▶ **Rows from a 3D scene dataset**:
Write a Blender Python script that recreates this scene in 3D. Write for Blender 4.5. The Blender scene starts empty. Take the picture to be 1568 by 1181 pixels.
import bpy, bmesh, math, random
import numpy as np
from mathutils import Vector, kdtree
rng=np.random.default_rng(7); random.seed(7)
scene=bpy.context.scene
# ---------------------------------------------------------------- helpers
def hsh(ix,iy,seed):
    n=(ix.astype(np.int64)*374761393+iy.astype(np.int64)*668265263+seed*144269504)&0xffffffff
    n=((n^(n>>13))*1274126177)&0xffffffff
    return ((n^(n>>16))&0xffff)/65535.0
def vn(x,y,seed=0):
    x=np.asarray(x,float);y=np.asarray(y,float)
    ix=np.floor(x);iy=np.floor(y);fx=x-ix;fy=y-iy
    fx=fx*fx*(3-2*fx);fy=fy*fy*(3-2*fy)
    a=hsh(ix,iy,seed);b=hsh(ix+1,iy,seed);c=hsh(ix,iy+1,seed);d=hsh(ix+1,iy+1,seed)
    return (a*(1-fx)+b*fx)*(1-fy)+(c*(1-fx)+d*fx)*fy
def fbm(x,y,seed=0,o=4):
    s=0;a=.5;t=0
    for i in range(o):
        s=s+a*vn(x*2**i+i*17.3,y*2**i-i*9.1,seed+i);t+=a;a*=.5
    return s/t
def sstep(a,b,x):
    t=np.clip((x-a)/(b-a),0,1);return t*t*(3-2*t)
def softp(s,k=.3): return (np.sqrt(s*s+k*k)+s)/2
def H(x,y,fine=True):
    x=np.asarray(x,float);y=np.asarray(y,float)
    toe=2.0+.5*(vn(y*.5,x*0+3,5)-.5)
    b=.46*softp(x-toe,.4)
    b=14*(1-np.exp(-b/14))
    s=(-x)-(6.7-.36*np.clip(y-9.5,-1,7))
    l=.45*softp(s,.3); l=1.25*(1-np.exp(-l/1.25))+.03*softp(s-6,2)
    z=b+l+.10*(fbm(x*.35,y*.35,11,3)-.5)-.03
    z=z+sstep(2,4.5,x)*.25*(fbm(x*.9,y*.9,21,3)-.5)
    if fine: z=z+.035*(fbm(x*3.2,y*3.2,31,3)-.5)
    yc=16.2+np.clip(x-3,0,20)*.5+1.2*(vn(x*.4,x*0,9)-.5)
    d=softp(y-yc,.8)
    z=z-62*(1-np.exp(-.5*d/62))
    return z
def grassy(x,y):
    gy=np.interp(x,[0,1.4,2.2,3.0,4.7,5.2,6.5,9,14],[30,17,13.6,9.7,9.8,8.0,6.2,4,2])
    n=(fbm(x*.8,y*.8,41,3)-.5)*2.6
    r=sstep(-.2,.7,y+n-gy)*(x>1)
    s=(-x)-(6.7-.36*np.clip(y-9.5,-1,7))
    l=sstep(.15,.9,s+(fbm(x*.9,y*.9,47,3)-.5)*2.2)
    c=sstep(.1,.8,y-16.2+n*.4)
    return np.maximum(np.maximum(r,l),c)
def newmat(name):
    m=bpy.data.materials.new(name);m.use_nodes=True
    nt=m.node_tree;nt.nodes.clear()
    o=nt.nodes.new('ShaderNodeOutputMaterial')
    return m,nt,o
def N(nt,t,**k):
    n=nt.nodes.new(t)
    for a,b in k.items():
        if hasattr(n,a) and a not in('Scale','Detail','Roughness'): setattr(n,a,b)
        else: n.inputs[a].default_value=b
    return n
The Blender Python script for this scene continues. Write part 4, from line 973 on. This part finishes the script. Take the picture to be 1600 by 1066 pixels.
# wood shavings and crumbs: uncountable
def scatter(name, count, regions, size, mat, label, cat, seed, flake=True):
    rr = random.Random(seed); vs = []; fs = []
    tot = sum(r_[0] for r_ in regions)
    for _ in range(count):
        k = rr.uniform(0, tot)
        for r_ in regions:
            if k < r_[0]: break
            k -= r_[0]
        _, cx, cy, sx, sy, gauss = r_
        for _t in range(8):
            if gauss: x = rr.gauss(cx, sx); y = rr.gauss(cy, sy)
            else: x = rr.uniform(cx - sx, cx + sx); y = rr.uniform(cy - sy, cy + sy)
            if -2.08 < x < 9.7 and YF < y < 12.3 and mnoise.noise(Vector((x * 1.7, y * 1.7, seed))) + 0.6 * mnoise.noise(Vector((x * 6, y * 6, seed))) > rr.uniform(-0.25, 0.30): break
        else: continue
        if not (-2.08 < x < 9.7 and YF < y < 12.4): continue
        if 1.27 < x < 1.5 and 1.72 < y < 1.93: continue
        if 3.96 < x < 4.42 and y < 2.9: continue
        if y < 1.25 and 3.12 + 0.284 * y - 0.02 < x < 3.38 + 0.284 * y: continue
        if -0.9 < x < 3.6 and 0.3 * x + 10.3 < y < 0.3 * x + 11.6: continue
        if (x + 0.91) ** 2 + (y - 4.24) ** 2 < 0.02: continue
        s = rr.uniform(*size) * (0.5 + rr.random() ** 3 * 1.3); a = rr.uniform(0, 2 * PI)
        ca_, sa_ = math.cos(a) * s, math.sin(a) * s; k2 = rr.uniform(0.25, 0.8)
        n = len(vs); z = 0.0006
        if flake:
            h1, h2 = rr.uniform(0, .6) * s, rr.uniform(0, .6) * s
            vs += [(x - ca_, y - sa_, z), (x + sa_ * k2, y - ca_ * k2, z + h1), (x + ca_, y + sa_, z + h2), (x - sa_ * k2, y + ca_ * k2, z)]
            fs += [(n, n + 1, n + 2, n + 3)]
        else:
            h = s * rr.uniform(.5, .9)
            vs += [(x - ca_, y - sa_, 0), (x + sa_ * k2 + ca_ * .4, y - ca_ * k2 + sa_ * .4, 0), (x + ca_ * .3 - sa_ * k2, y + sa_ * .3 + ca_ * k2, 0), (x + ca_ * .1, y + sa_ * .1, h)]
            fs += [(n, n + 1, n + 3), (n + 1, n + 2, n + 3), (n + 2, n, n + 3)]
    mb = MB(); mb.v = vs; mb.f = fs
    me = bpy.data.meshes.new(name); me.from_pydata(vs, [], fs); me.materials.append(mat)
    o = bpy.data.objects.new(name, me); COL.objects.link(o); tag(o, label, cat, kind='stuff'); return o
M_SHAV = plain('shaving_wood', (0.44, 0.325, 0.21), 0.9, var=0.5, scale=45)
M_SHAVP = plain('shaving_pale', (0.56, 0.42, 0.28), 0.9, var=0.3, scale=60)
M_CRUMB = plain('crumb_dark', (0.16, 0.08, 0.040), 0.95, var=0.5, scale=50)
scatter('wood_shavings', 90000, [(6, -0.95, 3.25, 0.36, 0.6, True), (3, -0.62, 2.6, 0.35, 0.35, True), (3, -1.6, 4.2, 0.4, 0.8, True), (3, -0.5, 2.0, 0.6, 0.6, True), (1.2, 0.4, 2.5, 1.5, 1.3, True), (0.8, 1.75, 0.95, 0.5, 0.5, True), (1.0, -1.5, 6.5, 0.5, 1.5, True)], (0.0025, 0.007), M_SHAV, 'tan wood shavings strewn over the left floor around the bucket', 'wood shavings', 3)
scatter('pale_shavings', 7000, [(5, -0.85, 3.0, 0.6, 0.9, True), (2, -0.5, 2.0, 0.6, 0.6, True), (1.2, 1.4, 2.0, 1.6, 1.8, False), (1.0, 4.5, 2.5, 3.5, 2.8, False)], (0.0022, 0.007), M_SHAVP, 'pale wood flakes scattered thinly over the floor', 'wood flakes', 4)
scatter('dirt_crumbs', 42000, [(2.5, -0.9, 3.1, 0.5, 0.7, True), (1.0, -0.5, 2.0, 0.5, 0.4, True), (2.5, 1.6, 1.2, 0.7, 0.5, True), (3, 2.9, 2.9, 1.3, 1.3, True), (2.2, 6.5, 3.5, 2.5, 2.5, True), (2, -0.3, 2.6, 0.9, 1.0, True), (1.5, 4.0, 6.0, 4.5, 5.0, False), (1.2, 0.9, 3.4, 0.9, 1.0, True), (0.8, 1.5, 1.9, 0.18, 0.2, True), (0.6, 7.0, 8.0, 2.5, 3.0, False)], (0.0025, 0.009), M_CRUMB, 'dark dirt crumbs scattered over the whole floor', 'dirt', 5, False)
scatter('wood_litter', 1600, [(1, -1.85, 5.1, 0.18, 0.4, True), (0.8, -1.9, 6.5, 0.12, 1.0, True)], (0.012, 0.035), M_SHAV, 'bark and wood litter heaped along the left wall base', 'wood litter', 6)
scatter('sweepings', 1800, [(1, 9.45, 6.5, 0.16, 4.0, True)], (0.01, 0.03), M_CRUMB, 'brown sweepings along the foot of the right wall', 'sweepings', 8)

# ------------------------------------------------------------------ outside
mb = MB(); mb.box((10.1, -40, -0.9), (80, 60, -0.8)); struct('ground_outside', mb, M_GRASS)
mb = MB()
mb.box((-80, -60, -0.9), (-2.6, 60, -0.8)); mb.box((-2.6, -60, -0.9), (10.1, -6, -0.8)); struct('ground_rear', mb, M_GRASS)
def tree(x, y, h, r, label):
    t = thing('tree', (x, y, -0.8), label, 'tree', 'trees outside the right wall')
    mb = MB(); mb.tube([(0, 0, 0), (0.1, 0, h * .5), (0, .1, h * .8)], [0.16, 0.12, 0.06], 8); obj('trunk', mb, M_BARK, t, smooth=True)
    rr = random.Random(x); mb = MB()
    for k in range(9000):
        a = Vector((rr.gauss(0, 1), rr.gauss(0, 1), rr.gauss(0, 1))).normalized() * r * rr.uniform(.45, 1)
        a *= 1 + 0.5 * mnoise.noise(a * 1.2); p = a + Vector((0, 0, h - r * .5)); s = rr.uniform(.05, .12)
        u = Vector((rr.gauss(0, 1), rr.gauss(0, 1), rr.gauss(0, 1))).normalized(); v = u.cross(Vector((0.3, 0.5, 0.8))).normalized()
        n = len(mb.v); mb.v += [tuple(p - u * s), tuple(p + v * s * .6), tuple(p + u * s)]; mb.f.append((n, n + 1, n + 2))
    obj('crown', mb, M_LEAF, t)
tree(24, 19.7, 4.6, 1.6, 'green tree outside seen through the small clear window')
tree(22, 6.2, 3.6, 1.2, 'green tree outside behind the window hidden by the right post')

▶ **Stated task**:
All lines of the data above that include the word "picture" must be shown.

▶ **Result of the task**:
Write a Blender Python script that recreates this scene in 3D. Write for Blender 4.5. The Blender scene starts empty. Take the picture to be 1568 by 1181 pixels.
The Blender Python script for this scene continues. Write part 4, from line 973 on. This part finishes the script. Take the picture to be 1600 by 1066 pixels.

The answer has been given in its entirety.